La respuesta del otro lado del Pacífico no se hizo esperar. Artículos ‘made in USA’ que entran a la nación comunista por un monto similar recibirían un castigo de la misma magnitud. Entre las 106 categorías eventualmente afectadas se encuentran vehículos, químicos, o fríjol y soya, a los que les quedaría muy difícil competir con otros países que no estarían sujetos al mismo gravamen. El impacto se sentiría en aquellas áreas de Estados Unidos en donde Donald Trump cuenta con buena parte de su base electoral.
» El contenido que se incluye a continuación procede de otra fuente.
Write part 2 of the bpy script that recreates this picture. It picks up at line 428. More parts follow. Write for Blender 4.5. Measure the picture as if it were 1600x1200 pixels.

No obstante, nada está en firme todavía. La administración norteamericana ha señalado que tiene hasta el 22 de mayo para recibir comentarios del sector privado antes de tomar la decisión final. Mientras el Tío Sam no haga efectivas sus amenazas, el dragón chino se abstendrá de hacer lo propio.
Por lo tanto, aún hay tiempo para una negociación. El convencimiento de que ambos lados llegarán a un entendimiento explica por qué ayer Wall Street abrió con pérdidas y cerró con alzas, pues el anhelo de los observadores es que el sentido común impere.
El problema es que si no hay humo blanco, las cartas están jugadas y estas no tranquilizan a nadie. La esperanza es lo último que se pierde, dice el refrán. Mientras llega la fecha límite, hay motivos para preocuparse.